E’ evidente che tutto ciò comporta una notevole stabilizzazione del potere su Gaza di Hamas, che d’altronde ha dimostrato di saper far fronte, anche rafforzandosi, al lungo blocco economico imposto sulla Striscia dopo la sua presa di potere, dell’estate 2007.
Parallelamente, a breve è annunciato un nuovo incontro al Cairo tra delegazioni di Fatah e Hamas, dopo i contatti dei mesi scorsi nello Yemen e in Senegal, ed il recente appello del Presidente Abu Mazen per superare la frattura interpalestinese, ed arrivare a ricostituire un governo di unità palestinese. All’origine della nuova posizione del Presidente dell’ANP, che lo a portato a superare la ferma pregiudiziale mantenuta fino a tempi recenti, con la richiesta preliminare di ripristinare la situazione precedente il colpo, restituendo Gaza al controllo della legittima autorità, vi è probabilmente la situazione di stallo del negoziato ufficiale con Israele che ha fatto seguito alla Conferenza di Annapolis, e il ripetuto annuncio della costruzione di nuove abitazioni negli insediamenti ebraici intorno a Gerusalemme: annuncio che si è attirato anche la ferma condanna di Condoleeza Rice. Così come influi sce sicuramente la sempre più precaria situazione interna israeliana, con un leader sempre più in bilico, anche se pare ancora resistere come la Torre di Pisa.

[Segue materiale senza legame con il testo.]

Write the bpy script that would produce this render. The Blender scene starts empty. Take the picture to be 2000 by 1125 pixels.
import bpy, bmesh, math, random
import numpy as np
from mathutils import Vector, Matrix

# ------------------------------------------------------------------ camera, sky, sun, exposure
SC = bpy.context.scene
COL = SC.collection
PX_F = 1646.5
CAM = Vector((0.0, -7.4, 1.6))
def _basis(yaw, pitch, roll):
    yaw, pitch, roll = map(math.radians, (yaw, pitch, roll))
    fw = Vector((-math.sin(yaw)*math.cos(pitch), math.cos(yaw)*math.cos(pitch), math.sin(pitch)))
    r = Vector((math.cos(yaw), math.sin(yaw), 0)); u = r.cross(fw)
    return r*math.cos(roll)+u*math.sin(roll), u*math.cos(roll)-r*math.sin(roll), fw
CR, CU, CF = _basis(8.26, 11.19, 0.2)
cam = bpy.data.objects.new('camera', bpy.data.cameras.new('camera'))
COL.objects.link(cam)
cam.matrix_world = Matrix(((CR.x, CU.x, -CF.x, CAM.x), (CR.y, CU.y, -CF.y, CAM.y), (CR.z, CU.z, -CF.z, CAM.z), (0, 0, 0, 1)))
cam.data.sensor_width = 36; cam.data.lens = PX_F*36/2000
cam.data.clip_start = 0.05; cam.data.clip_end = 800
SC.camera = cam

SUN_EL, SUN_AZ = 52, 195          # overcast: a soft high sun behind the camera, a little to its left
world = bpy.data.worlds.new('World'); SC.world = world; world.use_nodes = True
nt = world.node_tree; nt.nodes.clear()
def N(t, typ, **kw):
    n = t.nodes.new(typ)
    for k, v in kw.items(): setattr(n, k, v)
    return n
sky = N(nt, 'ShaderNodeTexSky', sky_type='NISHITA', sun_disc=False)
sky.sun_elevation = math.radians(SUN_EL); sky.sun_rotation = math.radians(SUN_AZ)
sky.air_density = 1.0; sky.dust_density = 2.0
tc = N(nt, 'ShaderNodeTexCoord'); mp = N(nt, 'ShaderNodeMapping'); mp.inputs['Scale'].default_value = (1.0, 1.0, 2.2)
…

Se i tempi del negoziato si allungano, diventa prioritario per i palestinesi rafforzare le linee interne, per presentarsi più forti e meno esposti ai futuri appuntamenti.
In questi stessi giorni, vi sono notizie sempre più incalzanti sull’accordo che sarebbe stato raggiunto tra Israele e Hezbollah, per lo scambio tra alcuni prigionieri libanesi e i due soldati israeliani catturati nel luglio 2006, che sarebbero rilasciati a giorni, non si sa se ancora vivi. E contestualmente si moltiplicano le pressioni statunitensi e egiziane su Israele perché si ritiri dalla piccola zona ancora contesa ai confini con il Libano, le Fattorie di Shebaa. Pressioni che si propongono di consolidare le posizioni del moderato Sinora nei confronti dello stesso Hezbollah, uscito rafforzato dal lungo braccio di ferro per l’elezione del nuovo Presidente libanese Michel Suleiman, grazie al potere di veto di fatto concessogli sui principali atti di governo.

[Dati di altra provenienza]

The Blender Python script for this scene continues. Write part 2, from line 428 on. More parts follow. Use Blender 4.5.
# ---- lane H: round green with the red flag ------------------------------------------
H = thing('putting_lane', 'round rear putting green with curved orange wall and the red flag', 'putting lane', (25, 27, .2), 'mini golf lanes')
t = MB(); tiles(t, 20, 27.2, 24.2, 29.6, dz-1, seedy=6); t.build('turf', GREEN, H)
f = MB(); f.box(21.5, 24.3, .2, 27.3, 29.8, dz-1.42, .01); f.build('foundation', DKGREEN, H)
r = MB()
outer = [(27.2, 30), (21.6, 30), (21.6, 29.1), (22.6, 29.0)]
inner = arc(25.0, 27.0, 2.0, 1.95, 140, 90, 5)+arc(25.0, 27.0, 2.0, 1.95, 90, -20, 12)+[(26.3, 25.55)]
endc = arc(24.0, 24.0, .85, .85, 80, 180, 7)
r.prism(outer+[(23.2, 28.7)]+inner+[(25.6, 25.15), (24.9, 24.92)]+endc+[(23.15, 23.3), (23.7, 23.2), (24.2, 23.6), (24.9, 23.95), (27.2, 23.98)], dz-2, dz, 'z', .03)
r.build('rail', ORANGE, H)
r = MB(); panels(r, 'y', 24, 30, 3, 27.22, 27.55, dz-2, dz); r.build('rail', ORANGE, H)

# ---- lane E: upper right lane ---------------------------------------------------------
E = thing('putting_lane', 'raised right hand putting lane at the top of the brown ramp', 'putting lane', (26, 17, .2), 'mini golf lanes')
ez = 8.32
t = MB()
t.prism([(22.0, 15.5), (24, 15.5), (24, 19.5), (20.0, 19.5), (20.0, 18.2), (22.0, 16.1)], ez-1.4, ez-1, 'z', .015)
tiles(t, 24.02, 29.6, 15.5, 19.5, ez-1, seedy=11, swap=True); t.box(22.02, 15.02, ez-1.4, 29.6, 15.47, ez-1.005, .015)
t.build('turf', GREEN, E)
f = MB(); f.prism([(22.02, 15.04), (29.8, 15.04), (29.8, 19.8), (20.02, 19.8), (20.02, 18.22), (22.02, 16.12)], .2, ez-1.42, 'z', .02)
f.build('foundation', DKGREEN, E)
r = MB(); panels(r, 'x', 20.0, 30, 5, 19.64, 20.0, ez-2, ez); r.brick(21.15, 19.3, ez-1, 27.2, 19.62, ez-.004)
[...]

Infine, da un mese è stato ufficialmente annunciato l’avvio di negoziati indiretti tra Israele e Siria, grazie alla mediazione turca, il cui ultimo round si è concluso nei giorni scorsi con una comune soddisfazione espressa dalle parti. La Siria si sente più sicura anche per l’esito del prolungato confronto libanese, che come si è detto ha rafforzato il suo principale partner, l’Hezbollah che ora è in grado di bloccare ogni decisione governativa di andare più a fondo sulle indagini per l’assassinio dell’ex presidente Hariri.
Sullo sfondo, resta la minaccia iraniana, che Israele agita incessantemente in tutti i suoi contatti internazionali, non senza ragione, ma con una posizione che non prende sufficientemente atto del cambiamento strategico in atto negli Stati Uniti verso Teheran, dalla vecchia posizione di confrontation a breve a una politica di conteinement di medio periodo, il che implica un riassetto, una stabilizzazione e una ridefinizione dei rapporti diplomatici e di sicurezza in tutta l’area. Come commentava nei giorni scorsi un editoriale di Haaretz, l’insistenza israeliana sul tema finisce per essere percepita come un elemento che alimenta la tensione, invece di contribuire a risolverla. Lo Stato ebraico, in sostanza, passa un po’ come l’ultimo soldato giapponese, che non sa che la guerra è finita.
Se questo è il quadro, non si può negare che la campagna del Presidente Bush contro l’”Asse del Male” non abbia prodotto esattamente i risultati sperati.